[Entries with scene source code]
.....

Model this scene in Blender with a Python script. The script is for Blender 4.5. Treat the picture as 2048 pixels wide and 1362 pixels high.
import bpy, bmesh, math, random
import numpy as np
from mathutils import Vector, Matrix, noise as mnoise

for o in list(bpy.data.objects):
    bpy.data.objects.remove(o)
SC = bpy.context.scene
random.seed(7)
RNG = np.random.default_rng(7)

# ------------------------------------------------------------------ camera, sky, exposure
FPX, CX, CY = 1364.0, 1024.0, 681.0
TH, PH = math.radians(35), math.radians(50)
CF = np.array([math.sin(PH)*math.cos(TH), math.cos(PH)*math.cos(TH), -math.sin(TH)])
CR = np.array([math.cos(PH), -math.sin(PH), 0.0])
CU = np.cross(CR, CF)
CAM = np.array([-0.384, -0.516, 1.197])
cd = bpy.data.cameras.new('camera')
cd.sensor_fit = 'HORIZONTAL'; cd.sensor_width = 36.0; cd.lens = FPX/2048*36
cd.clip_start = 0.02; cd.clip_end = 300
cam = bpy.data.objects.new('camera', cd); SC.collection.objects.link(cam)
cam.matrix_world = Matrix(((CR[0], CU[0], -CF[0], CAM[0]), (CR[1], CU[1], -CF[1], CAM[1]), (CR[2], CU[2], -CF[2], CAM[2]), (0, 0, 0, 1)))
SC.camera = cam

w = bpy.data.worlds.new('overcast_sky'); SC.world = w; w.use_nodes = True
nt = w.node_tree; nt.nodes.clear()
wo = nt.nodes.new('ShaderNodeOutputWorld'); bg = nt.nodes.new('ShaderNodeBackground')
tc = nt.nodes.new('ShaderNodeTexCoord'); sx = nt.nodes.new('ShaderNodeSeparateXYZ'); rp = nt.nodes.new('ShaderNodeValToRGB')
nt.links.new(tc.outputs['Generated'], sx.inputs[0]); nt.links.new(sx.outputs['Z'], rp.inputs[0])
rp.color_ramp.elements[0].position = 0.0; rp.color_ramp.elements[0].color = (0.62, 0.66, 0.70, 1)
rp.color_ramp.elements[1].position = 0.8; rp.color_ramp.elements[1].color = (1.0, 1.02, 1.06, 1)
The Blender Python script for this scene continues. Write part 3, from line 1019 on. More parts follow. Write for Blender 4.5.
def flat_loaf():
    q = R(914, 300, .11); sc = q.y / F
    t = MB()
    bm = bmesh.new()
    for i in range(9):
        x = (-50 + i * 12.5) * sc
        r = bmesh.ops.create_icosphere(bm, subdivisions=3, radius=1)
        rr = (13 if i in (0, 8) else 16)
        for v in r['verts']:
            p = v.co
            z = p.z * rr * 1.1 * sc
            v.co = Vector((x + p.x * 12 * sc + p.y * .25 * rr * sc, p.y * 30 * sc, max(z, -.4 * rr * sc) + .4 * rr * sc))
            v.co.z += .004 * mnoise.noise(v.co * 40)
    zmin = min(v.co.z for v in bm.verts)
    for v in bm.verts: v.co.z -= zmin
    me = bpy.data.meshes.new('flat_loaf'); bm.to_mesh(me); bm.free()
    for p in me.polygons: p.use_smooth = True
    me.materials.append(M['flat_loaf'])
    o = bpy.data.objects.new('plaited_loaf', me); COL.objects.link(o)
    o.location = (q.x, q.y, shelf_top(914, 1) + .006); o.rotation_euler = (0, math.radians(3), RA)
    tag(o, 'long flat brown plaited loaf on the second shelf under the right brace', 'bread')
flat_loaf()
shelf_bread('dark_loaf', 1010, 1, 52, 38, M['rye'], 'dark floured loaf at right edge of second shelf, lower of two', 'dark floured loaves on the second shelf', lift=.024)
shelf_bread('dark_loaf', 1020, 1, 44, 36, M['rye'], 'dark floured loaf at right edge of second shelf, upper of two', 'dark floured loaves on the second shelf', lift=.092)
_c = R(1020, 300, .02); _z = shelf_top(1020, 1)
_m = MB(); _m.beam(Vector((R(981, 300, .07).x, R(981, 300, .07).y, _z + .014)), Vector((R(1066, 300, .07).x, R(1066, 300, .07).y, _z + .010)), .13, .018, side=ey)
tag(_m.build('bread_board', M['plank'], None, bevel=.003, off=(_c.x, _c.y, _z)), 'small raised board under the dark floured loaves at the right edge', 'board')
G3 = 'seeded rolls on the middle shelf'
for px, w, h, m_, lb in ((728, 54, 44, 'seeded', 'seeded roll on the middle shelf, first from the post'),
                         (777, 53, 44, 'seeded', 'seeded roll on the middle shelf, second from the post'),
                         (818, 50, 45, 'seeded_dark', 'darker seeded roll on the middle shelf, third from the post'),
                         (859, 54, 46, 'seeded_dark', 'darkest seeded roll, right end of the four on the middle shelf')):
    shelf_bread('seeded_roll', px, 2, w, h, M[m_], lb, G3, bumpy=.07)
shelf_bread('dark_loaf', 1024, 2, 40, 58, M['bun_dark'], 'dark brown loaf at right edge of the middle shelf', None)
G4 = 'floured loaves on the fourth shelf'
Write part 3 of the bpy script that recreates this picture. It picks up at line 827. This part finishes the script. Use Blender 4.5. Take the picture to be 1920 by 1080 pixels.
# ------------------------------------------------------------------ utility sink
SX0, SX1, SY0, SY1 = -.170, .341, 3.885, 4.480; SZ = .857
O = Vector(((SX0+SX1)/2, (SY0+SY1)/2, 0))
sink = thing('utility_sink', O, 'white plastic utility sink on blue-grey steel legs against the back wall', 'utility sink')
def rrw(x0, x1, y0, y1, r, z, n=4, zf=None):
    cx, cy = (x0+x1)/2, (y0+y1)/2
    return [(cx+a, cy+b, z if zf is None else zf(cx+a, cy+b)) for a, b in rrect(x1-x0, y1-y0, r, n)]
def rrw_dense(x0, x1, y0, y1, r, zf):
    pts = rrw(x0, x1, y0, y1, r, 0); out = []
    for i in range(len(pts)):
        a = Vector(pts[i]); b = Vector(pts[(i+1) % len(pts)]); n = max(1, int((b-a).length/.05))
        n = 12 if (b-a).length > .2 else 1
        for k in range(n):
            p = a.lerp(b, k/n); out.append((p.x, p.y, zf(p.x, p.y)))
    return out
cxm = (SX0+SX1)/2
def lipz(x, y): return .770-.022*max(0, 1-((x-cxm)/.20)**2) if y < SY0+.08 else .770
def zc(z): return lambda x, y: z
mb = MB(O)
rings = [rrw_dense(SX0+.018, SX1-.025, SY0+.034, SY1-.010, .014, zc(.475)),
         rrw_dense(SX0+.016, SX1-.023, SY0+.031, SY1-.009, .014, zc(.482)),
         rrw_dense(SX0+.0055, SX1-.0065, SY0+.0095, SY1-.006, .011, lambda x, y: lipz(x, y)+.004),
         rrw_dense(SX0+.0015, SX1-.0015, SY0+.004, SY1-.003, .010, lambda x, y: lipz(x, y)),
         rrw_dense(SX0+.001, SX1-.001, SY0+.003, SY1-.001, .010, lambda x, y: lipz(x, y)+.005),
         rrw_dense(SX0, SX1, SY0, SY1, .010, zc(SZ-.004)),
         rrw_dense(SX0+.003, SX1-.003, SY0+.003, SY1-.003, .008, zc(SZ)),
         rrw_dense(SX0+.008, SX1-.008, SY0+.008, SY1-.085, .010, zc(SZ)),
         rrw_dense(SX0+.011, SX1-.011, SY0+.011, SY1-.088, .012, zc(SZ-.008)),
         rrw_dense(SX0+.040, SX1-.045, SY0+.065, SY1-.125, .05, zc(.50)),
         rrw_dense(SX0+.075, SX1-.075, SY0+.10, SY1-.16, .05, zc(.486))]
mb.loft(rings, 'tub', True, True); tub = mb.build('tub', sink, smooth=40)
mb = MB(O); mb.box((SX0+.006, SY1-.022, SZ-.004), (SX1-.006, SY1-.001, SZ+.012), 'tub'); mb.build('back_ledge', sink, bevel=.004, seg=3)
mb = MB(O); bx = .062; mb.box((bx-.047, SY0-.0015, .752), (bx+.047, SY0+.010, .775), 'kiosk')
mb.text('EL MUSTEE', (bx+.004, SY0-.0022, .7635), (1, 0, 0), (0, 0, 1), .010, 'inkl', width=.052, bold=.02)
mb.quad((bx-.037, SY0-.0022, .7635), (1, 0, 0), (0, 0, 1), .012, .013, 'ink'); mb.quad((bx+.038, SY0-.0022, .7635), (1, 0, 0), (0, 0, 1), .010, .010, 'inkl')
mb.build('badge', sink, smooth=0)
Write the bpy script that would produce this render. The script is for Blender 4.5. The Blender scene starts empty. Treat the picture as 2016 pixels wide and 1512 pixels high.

.....

**Work required**
Set down, exactly as written, each line of the data from its opening line through the one containing "from mathutils import". Output nothing more.

**Solution to this task**
Model this scene in Blender with a Python script. The script is for Blender 4.5. Treat the picture as 2048 pixels wide and 1362 pixels high.
import bpy, bmesh, math, random
import numpy as np
from mathutils import Vector, Matrix, noise as mnoise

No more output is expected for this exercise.